• _GIVEN INSTRUCTION_: Repeat the listing in full, exactly as it stands.

BEGIN SOURCE MATERIAL

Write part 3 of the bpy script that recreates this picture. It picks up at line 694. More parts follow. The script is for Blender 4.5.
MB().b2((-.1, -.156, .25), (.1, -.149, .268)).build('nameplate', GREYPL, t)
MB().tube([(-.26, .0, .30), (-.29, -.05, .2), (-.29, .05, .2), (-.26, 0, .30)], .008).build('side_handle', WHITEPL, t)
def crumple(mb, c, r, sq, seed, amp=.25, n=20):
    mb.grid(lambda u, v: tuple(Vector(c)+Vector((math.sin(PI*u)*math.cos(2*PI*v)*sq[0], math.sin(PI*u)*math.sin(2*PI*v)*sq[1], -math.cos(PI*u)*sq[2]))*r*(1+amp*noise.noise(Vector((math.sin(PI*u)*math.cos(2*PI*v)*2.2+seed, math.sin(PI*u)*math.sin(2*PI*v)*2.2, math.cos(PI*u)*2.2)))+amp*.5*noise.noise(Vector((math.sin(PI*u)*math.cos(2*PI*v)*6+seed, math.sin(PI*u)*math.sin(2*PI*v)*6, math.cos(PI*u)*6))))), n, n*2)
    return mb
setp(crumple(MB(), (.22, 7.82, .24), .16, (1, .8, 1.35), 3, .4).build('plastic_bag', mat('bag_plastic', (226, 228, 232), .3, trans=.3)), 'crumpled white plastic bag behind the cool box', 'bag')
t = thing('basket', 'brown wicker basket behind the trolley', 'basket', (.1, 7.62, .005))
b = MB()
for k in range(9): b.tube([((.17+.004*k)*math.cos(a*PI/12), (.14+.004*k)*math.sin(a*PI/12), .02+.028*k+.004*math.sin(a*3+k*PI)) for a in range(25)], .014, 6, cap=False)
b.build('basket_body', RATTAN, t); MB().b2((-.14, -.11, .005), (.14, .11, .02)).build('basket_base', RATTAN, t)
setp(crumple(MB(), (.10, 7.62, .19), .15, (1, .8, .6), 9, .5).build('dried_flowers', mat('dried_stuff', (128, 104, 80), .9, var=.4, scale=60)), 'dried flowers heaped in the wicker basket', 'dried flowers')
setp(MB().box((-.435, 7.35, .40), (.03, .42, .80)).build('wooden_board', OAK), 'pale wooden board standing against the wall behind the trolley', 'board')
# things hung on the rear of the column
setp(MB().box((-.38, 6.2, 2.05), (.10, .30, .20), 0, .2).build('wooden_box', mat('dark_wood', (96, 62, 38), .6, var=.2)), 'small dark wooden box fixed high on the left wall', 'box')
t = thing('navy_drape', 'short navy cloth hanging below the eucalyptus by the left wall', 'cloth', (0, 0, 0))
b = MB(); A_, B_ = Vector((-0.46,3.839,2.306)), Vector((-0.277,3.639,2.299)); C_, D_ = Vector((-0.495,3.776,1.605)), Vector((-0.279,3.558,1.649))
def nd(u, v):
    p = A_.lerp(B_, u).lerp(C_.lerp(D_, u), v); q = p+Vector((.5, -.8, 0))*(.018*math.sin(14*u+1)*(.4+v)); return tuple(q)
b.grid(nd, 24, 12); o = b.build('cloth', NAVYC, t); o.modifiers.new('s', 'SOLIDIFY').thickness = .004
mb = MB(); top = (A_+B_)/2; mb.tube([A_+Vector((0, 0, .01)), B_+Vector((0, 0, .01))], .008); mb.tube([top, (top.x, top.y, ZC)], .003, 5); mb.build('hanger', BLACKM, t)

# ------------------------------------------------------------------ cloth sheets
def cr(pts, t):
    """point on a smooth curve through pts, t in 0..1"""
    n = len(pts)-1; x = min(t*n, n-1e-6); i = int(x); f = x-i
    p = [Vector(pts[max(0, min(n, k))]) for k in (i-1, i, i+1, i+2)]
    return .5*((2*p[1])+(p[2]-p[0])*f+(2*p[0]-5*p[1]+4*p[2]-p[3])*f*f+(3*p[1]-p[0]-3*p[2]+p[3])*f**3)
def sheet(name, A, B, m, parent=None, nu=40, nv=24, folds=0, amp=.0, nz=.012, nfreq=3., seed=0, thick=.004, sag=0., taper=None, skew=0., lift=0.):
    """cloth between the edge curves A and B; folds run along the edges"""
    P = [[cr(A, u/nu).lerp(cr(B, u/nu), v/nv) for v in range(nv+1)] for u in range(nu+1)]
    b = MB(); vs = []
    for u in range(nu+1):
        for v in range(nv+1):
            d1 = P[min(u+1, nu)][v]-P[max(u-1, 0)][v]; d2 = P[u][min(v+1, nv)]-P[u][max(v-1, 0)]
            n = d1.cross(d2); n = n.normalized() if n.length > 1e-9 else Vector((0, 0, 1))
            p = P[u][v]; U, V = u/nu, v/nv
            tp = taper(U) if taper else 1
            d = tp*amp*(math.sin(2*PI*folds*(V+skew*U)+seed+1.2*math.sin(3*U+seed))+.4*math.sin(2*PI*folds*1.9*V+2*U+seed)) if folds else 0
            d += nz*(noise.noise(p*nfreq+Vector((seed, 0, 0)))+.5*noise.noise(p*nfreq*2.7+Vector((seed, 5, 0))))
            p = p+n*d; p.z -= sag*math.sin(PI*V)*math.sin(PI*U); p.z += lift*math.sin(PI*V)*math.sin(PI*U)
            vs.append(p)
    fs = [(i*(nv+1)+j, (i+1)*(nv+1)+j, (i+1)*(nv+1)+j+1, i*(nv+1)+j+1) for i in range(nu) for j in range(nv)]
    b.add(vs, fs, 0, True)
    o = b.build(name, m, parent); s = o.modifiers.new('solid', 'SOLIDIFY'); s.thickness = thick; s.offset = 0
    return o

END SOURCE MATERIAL

• _SOLUTION TO THE EXERCISE_:
Write part 3 of the bpy script that recreates this picture. It picks up at line 694. More parts follow. The script is for Blender 4.5.
MB().b2((-.1, -.156, .25), (.1, -.149, .268)).build('nameplate', GREYPL, t)
MB().tube([(-.26, .0, .30), (-.29, -.05, .2), (-.29, .05, .2), (-.26, 0, .30)], .008).build('side_handle', WHITEPL, t)
def crumple(mb, c, r, sq, seed, amp=.25, n=20):
    mb.grid(lambda u, v: tuple(Vector(c)+Vector((math.sin(PI*u)*math.cos(2*PI*v)*sq[0], math.sin(PI*u)*math.sin(2*PI*v)*sq[1], -math.cos(PI*u)*sq[2]))*r*(1+amp*noise.noise(Vector((math.sin(PI*u)*math.cos(2*PI*v)*2.2+seed, math.sin(PI*u)*math.sin(2*PI*v)*2.2, math.cos(PI*u)*2.2)))+amp*.5*noise.noise(Vector((math.sin(PI*u)*math.cos(2*PI*v)*6+seed, math.sin(PI*u)*math.sin(2*PI*v)*6, math.cos(PI*u)*6))))), n, n*2)
    return mb
setp(crumple(MB(), (.22, 7.82, .24), .16, (1, .8, 1.35), 3, .4).build('plastic_bag', mat('bag_plastic', (226, 228, 232), .3, trans=.3)), 'crumpled white plastic bag behind the cool box', 'bag')
t = thing('basket', 'brown wicker basket behind the trolley', 'basket', (.1, 7.62, .005))
b = MB()
for k in range(9): b.tube([((.17+.004*k)*math.cos(a*PI/12), (.14+.004*k)*math.sin(a*PI/12), .02+.028*k+.004*math.sin(a*3+k*PI)) for a in range(25)], .014, 6, cap=False)
b.build('basket_body', RATTAN, t); MB().b2((-.14, -.11, .005), (.14, .11, .02)).build('basket_base', RATTAN, t)
setp(crumple(MB(), (.10, 7.62, .19), .15, (1, .8, .6), 9, .5).build('dried_flowers', mat('dried_stuff', (128, 104, 80), .9, var=.4, scale=60)), 'dried flowers heaped in the wicker basket', 'dried flowers')
setp(MB().box((-.435, 7.35, .40), (.03, .42, .80)).build('wooden_board', OAK), 'pale wooden board standing against the wall behind the trolley', 'board')
# things hung on the rear of the column
setp(MB().box((-.38, 6.2, 2.05), (.10, .30, .20), 0, .2).build('wooden_box', mat('dark_wood', (96, 62, 38), .6, var=.2)), 'small dark wooden box fixed high on the left wall', 'box')
t = thing('navy_drape', 'short navy cloth hanging below the eucalyptus by the left wall', 'cloth', (0, 0, 0))
b = MB(); A_, B_ = Vector((-0.46,3.839,2.306)), Vector((-0.277,3.639,2.299)); C_, D_ = Vector((-0.495,3.776,1.605)), Vector((-0.279,3.558,1.649))
def nd(u, v):
    p = A_.lerp(B_, u).lerp(C_.lerp(D_, u), v); q = p+Vector((.5, -.8, 0))*(.018*math.sin(14*u+1)*(.4+v)); return tuple(q)
b.grid(nd, 24, 12); o = b.build('cloth', NAVYC, t); o.modifiers.new('s', 'SOLIDIFY').thickness = .004
mb = MB(); top = (A_+B_)/2; mb.tube([A_+Vector((0, 0, .01)), B_+Vector((0, 0, .01))], .008); mb.tube([top, (top.x, top.y, ZC)], .003, 5); mb.build('hanger', BLACKM, t)

# ------------------------------------------------------------------ cloth sheets
def cr(pts, t):
    """point on a smooth curve through pts, t in 0..1"""
    n = len(pts)-1; x = min(t*n, n-1e-6); i = int(x); f = x-i
    p = [Vector(pts[max(0, min(n, k))]) for k in (i-1, i, i+1, i+2)]
    return .5*((2*p[1])+(p[2]-p[0])*f+(2*p[0]-5*p[1]+4*p[2]-p[3])*f*f+(3*p[1]-p[0]-3*p[2]+p[3])*f**3)
def sheet(name, A, B, m, parent=None, nu=40, nv=24, folds=0, amp=.0, nz=.012, nfreq=3., seed=0, thick=.004, sag=0., taper=None, skew=0., lift=0.):
    """cloth between the edge curves A and B; folds run along the edges"""
    P = [[cr(A, u/nu).lerp(cr(B, u/nu), v/nv) for v in range(nv+1)] for u in range(nu+1)]
    b = MB(); vs = []
    for u in range(nu+1):
        for v in range(nv+1):
            d1 = P[min(u+1, nu)][v]-P[max(u-1, 0)][v]; d2 = P[u][min(v+1, nv)]-P[u][max(v-1, 0)]
            n = d1.cross(d2); n = n.normalized() if n.length > 1e-9 else Vector((0, 0, 1))
            p = P[u][v]; U, V = u/nu, v/nv
            tp = taper(U) if taper else 1
            d = tp*amp*(math.sin(2*PI*folds*(V+skew*U)+seed+1.2*math.sin(3*U+seed))+.4*math.sin(2*PI*folds*1.9*V+2*U+seed)) if folds else 0
            d += nz*(noise.noise(p*nfreq+Vector((seed, 0, 0)))+.5*noise.noise(p*nfreq*2.7+Vector((seed, 5, 0))))
            p = p+n*d; p.z -= sag*math.sin(PI*V)*math.sin(PI*U); p.z += lift*math.sin(PI*V)*math.sin(PI*U)
            vs.append(p)
    fs = [(i*(nv+1)+j, (i+1)*(nv+1)+j, (i+1)*(nv+1)+j+1, i*(nv+1)+j+1) for i in range(nu) for j in range(nv)]
    b.add(vs, fs, 0, True)
    o = b.build(name, m, parent); s = o.modifiers.new('solid', 'SOLIDIFY'); s.thickness = thick; s.offset = 0
    return o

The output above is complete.